Why does Iran take foreign nationals hostage?

There are a number of reasons Iran may have arrested and held these and several dozen other Americans since the Islamic Republic’s establishment in 1979. Even though they are always officially accused of espionage, most were likely arrested for solely political reasons. These negotiations have proven that the United States is willing and able to negotiate prisoner exchanges. Although this may encourage further hostage taking, that is not likely the primary reason why Iran arrests and detains American citizens.

Voice of America (VOA) compiled a list of 16 Iranian citizens and dual nationals currently being held in the United States. However, VOA noted that Zarif and other Iranian officials had not requested the release of other Iranians in the negotiations, even when Slattery asked them for a list of names. They were surprisingly disinterested. This is notable, as contrarily, Washington has historically been very active in all attempts to secure the release of all American citizens and their spouses held in Iranian prisons.

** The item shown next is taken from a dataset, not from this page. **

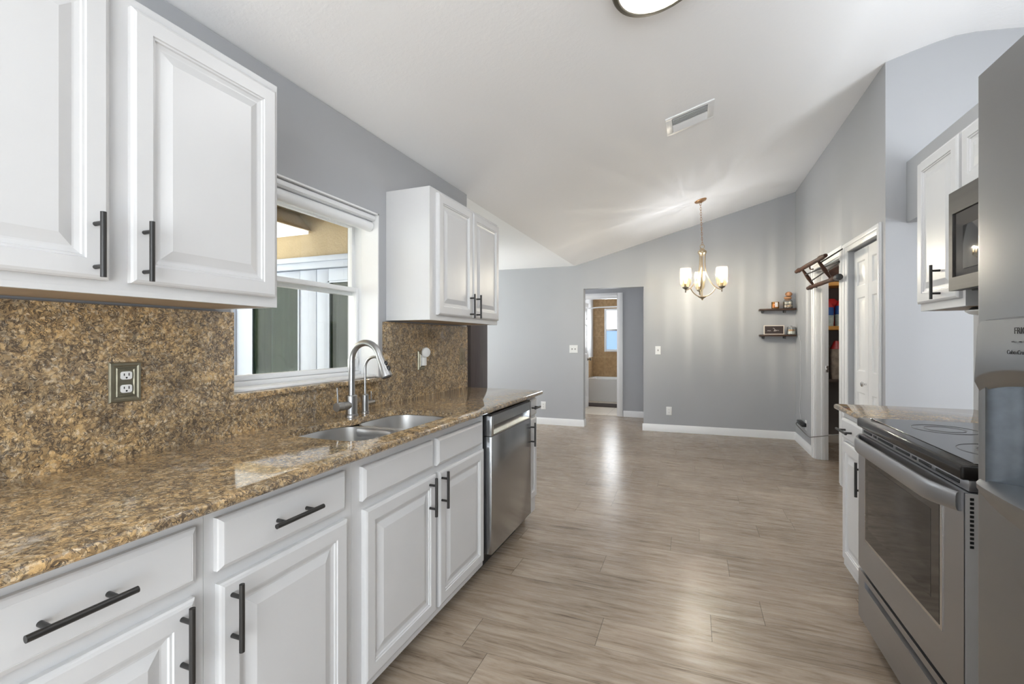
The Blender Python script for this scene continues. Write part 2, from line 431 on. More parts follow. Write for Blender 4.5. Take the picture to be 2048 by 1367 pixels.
def smooth_path(pts, k=6):
    pts = [Vector(p) for p in pts]; out = []
    P = [pts[0]] + pts + [pts[-1]]
    for i in range(1, len(P) - 2):
        for j in range(k):
            s = j / k
            a, b, c, d = P[i - 1], P[i], P[i + 1], P[i + 2]
            out.append(0.5 * ((2 * b) + (c - a) * s + (2 * a - 5 * b + 4 * c - d) * s * s + (3 * b - a - 3 * c + d) * s ** 3))
    out.append(pts[-1]); return out
def lathe(bm, prof, c=(0, 0, 0), axis=(0, 0, 1), n=32, caps=True, rfun=None):
    c = Vector(c); ax = Vector(axis).normalized(); u, v = frame_of(ax)
    rings = []
    for r, z in prof:
        p = c + ax * z
        rr = [(rfun(r, z, 2 * PI * i / n) if rfun else r) for i in range(n)]
        rings.append([bm.verts.new(p + u * (max(rr[i], 1e-4) * math.cos(2 * PI * i / n)) + v * (max(rr[i], 1e-4) * math.sin(2 * PI * i / n))) for i in range(n)])
    skin(bm, rings, caps)
def ball(bm, c, r, sc=(1, 1, 1), sub=2, rough=0.0):
    o = bmesh.ops.create_icosphere(bm, subdivisions=sub, radius=r)
    for v in o['verts']:
        k = 1 + random.uniform(-rough, rough)
        v.co = Vector((v.co.x * sc[0] * k, v.co.y * sc[1] * k, v.co.z * sc[2] * k)) + Vector(c)
def prism(bm, poly, ax, a, b):
    """extrude 2D polygon along axis ax from a to b. poly coords are the two other axes in xyz order"""
    def pt(q, t):
        l = list(q); l.insert(ax, t); return l
    A = [bm.verts.new(pt(q, a)) for q in poly]; B = [bm.verts.new(pt(q, b)) for q in poly]
    n = len(poly)
    bm.faces.new(A[::-1]); bm.faces.new(B)
    for i in range(n): bm.faces.new((A[i], A[(i + 1) % n], B[(i + 1) % n], B[i]))
class Face:
    """a vertical panel frame: origin o, a along the width, b up, d outward"""
    def __init__(s, o, a, d): s.o, s.a, s.b, s.d = Vector(o), Vector(a), Vector((0, 0, 1)), Vector(d)
    def __call__(s, a, b, d): return s.o + s.a * a + s.b * b + s.d * d
def loft_rect(bm, fr, a0, a1, b0, b1, prof, back=True):
    """rectangular rings inset/depth"""
    rings = []
    for ins, dep in prof:
        rings.append([bm.verts.new(fr(*q, dep)) for q in ((a0 + ins, b0 + ins), (a1 - ins, b0 + ins), (a1 - ins, b1 - ins), (a0 + ins, b1 - ins))])
    for A, B in zip(rings, rings[1:]):
        for i in range(4): bm.faces.new((A[i], A[(i + 1) % 4], B[(i + 1) % 4], B[i]))
    bm.faces.new(rings[-1])
    if back: bm.faces.new(rings[0][::-1])
DOOR = [(0, 0), (0, .013), (.004, .017), (.010, .020), (.047, .020), (.049, .0165), (.054, .0160), (.056, .0115), (.066, .0095), (.070, .0095), (.096, .0180)]
DRAWER = [(0, 0), (0, .012), (.003, .015), (.012, .020), (.0125, .0195), (.014, .020)]
def panel_slab(bm, fr, w, h, t, panels, dep=0.010):
    """slab with raised-and-fielded panels set into a grid of rails"""
    xs = sorted({0, w} | {p[0] for p in panels} | {p[1] for p in panels})
    zs = sorted({0, h} | {p[2] for p in panels} | {p[3] for p in panels})
    def inside(x0, x1, z0, z1):
        return any(p[0] - 1e-6 <= x0 and x1 <= p[1] + 1e-6 and p[2] - 1e-6 <= z0 and z1 <= p[3] + 1e-6 for p in panels)
    for x0, x1 in zip(xs, xs[1:]):
        for z0, z1 in zip(zs, zs[1:]):
            if not inside(x0, x1, z0, z1):
                quad(bm, fr(x0, z0, t), fr(x1, z0, t), fr(x1, z1, t), fr(x0, z1, t))
    for p in panels:
        loft_rect(bm, fr, p[0], p[1], p[2], p[3], [(0, t), (.008, t - dep), (.014, t - dep), (.040, t - .002), (.042, t - .001)], back=False)
    quad(bm, fr(0, 0, 0), fr(0, h, 0), fr(w, h, 0), fr(w, 0, 0))
    quad(bm, fr(0, 0, 0), fr(w, 0, 0), fr(w, 0, t), fr(0, 0, t)); quad(bm, fr(0, h, 0), fr(0, h, t), fr(w, h, t), fr(w, h, 0))
    quad(bm, fr(0, 0, 0), fr(0, 0, t), fr(0, h, t), fr(0, h, 0)); quad(bm, fr(w, 0, 0), fr(w, h, 0), fr(w, h, t), fr(w, 0, t))

def base_of(o):
    l = Vector((0, 0, 0))
    while o is not None: l += o.location; o = o.parent
    return l
def obj(name, bm, mat, parent=None, local=False, label=None, smooth=True, merge=True):
    if merge: bmesh.ops.remove_doubles(bm, verts=bm.verts, dist=1e-5)
    bmesh.ops.recalc_face_normals(bm, faces=bm.faces)
    me = bpy.data.meshes.new(name)
    bm.to_mesh(me); bm.free()
    mats = mat if isinstance(mat, (list, tuple)) else [mat]
    for m in mats: me.materials.append(MATS[m])
    o = bpy.data.objects.new(name, me); COL.objects.link(o)
    if parent is None:
        vs = [v.co for v in me.vertices]
        b = Vector(((min(v.x for v in vs) + max(v.x for v in vs)) / 2, (min(v.y for v in vs) + max(v.y for v in vs)) / 2, min(v.z for v in vs)))
        me.transform(Matrix.Translation(-b)); o.location = b
    else:
        o.parent = parent
        if not local: me.transform(Matrix.Translation(-base_of(parent)))
    if smooth:
        for p in me.polygons: p.use_smooth = True
        me.set_sharp_from_angle(angle=math.radians(32))
    if label: o['label'] = label
    return o
def thing(name, label, cat, loc=(0, 0, 0), group=None, rot=(0, 0, 0)):
    o = bpy.data.objects.new(name, None); COL.objects.link(o)
    o.location = loc; o.rotation_euler = rot; o.empty_display_size = 0.05
    o['label'] = label; o['category'] = cat
    if group: o['group'] = group
    return o
def tag(o, label, cat, group=None, kind=None):
    o['label'] = label; o['category'] = cat
    if group: o['group'] = group
    if kind: o['kind'] = kind
    return o
def struct(name, bm, mat, label=None, parent=None, **kw):
    o = obj(name, bm, mat, parent, **kw)
    if parent is None: o['kind'] = 'structure'
    if label: o['label'] = label
    return o
def struct_empty(name, label, loc):
    o = bpy.data.objects.new(name, None); COL.objects.link(o); o.location = loc
    o['kind'] = 'structure'; o['label'] = label; return o

# ================================================================== SETTING
XL, XS, XR = -1.592, -1.572, 1.34           # left wall, granite face, right kitchen wall
def vault(x):
    if x < -1.62: return 2.37
    if x < 1.62: return 2.37 + 0.28 * (x + 1.62)
    return 2.37 + 0.28 * 3.24 - 0.16 * (x - 1.62)
def backY(x): return 6.716 + 0.0457 * x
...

The question should therefore be asked, why does Iran employ the tactic of arresting American citizens and holding them for ransom if it does not want to exchange them for Iranians citizens in American prisons? To understand the answer, one must recognize that Iran’s ruling regime is not monolithic. In fact, the Iranian governmental establishment is riddled with factions competing against one another, constantly trying to impose or even sabotage the policies of the governing faction so that it can curb its influence and supplant it. To that effect, Iranian groups have used the tried-and-true tactic of taking Americans hostage to achieve this goal since 1979.

 

A brief history of American hostages in Iran

In February 1979, Iranian revolutionaries successfully unseated the Pahlavi regime and replaced it with an Islamist regime led by Ayatollah Ruhollah Khomeini. On February 11, 1979, militants stormed the American embassy in Tehran and took its staff hostage, including the American ambassador to Iran, William Sullivan. The siege lasted a few hours until then-Deputy Prime Minister of the Provisional Government of Iran (PGOI), Ibrahim Yazdi, and the leader of the Revolutionary Council, Ayatollah Mohammad Beheshti, led an Iranian army unit onto the grounds to free the hostages. Yazdi and Beheshti apologized for the incident and promised to protect the American diplomats with the hope of preserving American-Iranian diplomatic relations and economic ties.

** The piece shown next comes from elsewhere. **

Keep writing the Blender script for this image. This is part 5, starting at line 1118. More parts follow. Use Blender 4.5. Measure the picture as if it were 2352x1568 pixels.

Later that year, on November 4, militant revolutionaries calling themselves Danesjuyan-e Mosalman-e Piru-ye khat-e Imam (Muslim Student Followers of the Imam’s (Khomeini’s) Line) seized the American embassy compound in Tehran. This time, however, the government’s political leadership was unable to force the hostage-takers out. As a result, 52 American diplomats and embassy personnel were held hostage for 444 days before the American and Iranian governments were able to broker their release.

One of the main reasons that the negotiations took so long was because the Iranian government could not take control of the hostages from the militants who held them. The hostage-takers were supporters of Khomeini’s leadership, but they did not support the political policies of the government he appointed. In particular, they opposed its efforts at rapprochement with the United States. Furthermore, as Mohammad Ayatollahi Tabaar showed in his book, Religious Statecraft, this group feared that due to the government’s efforts toward rapprochement, the regime was losing its revolutionary credibility to the Islamist-Marxist Mujahedin-e Khalq organization (MEK), which was vying for control of the revolution and opposed superpower influence in Iran.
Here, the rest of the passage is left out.